Copy the listing below line for line, starting at its first line and ending with the line that has "def gz(x,y): return float(ground_z(x,y))" in it. Add nothing.

↓

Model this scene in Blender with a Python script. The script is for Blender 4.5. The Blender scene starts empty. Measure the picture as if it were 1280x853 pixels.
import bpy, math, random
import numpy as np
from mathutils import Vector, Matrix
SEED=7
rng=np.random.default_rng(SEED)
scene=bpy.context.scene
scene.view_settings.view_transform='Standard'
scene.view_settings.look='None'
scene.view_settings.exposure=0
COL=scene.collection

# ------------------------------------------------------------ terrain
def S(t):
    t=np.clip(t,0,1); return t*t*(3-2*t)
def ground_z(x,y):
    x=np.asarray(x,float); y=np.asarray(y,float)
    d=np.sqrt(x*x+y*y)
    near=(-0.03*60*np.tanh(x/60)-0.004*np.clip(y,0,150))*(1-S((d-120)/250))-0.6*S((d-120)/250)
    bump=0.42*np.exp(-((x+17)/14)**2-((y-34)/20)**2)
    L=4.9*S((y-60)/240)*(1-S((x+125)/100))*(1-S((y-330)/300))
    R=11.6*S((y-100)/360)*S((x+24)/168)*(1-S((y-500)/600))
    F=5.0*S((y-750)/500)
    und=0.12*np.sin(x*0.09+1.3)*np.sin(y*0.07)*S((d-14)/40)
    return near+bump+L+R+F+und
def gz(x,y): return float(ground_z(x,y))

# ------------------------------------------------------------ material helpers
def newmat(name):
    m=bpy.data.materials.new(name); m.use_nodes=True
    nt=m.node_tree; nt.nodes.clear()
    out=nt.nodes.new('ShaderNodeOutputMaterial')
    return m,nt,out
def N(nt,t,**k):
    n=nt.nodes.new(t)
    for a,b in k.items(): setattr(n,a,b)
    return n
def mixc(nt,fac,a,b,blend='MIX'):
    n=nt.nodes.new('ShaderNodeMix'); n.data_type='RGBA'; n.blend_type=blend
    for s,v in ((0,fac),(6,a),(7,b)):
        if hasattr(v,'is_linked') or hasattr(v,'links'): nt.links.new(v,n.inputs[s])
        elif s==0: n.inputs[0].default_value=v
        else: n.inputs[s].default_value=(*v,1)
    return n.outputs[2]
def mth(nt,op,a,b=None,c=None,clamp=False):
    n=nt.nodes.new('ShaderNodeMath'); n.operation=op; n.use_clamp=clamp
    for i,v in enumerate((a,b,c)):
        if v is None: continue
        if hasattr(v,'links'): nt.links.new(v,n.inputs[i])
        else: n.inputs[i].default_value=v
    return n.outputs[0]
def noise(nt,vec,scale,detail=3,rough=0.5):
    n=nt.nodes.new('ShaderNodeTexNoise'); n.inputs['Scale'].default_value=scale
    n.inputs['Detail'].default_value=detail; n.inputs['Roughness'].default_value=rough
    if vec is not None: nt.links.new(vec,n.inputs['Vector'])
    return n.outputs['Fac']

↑

Answer to the problem
Model this scene in Blender with a Python script. The script is for Blender 4.5. The Blender scene starts empty. Measure the picture as if it were 1280x853 pixels.
import bpy, math, random
import numpy as np
from mathutils import Vector, Matrix
SEED=7
rng=np.random.default_rng(SEED)
scene=bpy.context.scene
scene.view_settings.view_transform='Standard'
scene.view_settings.look='None'
scene.view_settings.exposure=0
COL=scene.collection

# ------------------------------------------------------------ terrain
def S(t):
    t=np.clip(t,0,1); return t*t*(3-2*t)
def ground_z(x,y):
    x=np.asarray(x,float); y=np.asarray(y,float)
    d=np.sqrt(x*x+y*y)
    near=(-0.03*60*np.tanh(x/60)-0.004*np.clip(y,0,150))*(1-S((d-120)/250))-0.6*S((d-120)/250)
    bump=0.42*np.exp(-((x+17)/14)**2-((y-34)/20)**2)
    L=4.9*S((y-60)/240)*(1-S((x+125)/100))*(1-S((y-330)/300))
    R=11.6*S((y-100)/360)*S((x+24)/168)*(1-S((y-500)/600))
    F=5.0*S((y-750)/500)
    und=0.12*np.sin(x*0.09+1.3)*np.sin(y*0.07)*S((d-14)/40)
    return near+bump+L+R+F+und
def gz(x,y): return float(ground_z(x,y))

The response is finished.